EXERCISE → Copy every line of the records below where the word "recreates" occurs.

Data listing
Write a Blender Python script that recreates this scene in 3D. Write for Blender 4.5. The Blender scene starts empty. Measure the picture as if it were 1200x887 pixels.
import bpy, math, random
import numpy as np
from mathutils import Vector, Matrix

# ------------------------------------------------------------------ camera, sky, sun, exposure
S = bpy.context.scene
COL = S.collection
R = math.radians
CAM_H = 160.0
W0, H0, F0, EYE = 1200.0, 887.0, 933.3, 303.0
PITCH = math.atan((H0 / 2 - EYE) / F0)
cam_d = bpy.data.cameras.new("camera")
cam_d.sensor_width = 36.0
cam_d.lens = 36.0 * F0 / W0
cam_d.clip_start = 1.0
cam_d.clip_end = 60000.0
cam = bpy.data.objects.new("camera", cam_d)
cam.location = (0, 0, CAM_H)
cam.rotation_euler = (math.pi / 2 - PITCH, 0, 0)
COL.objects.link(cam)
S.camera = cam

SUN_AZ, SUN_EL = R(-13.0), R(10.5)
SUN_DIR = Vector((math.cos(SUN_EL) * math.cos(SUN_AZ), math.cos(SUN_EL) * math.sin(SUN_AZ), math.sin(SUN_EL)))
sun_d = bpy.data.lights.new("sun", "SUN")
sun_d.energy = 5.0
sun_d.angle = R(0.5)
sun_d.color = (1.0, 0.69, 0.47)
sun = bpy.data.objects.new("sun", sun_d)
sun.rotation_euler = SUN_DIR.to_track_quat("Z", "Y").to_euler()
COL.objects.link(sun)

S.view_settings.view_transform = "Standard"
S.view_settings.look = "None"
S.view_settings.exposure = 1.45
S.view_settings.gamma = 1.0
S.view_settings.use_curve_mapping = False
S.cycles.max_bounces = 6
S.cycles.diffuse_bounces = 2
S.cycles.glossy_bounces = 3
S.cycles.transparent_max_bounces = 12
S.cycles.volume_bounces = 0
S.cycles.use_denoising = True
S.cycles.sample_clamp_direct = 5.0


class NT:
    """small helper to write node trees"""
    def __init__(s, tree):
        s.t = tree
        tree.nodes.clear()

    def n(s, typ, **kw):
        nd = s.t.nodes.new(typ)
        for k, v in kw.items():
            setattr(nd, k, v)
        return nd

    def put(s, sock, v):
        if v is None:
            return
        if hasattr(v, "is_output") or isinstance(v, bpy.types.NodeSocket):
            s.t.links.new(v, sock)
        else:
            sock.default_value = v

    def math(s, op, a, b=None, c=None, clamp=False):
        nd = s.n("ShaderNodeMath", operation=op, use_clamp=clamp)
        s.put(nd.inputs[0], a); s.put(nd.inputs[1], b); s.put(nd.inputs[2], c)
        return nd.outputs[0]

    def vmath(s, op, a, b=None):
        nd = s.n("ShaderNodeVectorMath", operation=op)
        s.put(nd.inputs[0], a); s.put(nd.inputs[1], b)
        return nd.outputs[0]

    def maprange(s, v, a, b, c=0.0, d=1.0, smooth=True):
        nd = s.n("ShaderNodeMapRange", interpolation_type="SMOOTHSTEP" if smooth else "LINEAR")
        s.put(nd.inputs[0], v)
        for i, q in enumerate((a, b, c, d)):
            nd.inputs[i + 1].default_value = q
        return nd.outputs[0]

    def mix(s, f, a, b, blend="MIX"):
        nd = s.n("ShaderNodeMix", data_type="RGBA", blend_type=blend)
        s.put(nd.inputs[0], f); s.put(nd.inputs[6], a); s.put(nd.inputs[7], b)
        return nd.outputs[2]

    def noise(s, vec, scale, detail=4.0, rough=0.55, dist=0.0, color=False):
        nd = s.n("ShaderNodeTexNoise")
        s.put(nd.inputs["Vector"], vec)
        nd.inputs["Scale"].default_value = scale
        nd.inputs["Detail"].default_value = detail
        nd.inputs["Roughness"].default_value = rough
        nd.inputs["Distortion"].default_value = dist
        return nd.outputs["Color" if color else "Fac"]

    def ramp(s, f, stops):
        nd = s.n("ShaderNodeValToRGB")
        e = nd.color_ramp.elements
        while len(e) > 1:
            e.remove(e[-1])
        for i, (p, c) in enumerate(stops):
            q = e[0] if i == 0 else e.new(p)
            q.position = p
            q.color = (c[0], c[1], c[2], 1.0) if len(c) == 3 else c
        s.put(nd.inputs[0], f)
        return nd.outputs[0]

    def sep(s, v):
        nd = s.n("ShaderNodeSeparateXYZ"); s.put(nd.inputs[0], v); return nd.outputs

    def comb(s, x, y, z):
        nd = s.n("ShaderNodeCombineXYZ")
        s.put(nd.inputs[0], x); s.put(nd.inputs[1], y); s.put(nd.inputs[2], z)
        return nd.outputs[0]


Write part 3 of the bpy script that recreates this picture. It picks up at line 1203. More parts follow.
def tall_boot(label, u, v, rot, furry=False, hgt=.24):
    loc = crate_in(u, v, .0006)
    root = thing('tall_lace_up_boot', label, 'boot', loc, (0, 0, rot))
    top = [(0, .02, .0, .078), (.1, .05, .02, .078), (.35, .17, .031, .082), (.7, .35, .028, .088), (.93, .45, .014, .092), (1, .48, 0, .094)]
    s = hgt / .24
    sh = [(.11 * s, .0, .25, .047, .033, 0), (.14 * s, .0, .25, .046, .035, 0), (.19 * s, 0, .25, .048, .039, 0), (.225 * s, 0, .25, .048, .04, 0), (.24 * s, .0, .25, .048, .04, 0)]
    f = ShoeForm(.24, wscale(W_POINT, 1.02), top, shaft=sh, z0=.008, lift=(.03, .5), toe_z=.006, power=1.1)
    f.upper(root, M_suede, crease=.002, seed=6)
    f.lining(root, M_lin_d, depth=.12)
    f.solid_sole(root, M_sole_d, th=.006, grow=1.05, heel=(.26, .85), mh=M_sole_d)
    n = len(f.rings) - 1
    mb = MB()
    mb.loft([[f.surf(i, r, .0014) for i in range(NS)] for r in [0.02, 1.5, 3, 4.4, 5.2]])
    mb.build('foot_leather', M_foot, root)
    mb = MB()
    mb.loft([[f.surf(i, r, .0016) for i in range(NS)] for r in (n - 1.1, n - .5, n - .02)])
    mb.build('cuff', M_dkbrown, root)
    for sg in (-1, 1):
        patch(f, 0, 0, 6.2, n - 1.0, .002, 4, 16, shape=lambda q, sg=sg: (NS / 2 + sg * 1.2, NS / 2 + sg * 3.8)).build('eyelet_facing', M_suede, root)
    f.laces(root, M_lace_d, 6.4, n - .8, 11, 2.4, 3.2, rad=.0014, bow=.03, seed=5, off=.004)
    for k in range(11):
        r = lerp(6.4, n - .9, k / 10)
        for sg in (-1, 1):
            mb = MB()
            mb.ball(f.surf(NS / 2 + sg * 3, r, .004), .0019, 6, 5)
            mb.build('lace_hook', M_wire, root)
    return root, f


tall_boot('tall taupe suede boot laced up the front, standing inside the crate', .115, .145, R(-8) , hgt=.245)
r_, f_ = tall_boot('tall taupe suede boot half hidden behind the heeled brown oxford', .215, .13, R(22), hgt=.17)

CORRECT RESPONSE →
Write a Blender Python script that recreates this scene in 3D. Write for Blender 4.5. The Blender scene starts empty. Measure the picture as if it were 1200x887 pixels.
Write part 3 of the bpy script that recreates this picture. It picks up at line 1203. More parts follow.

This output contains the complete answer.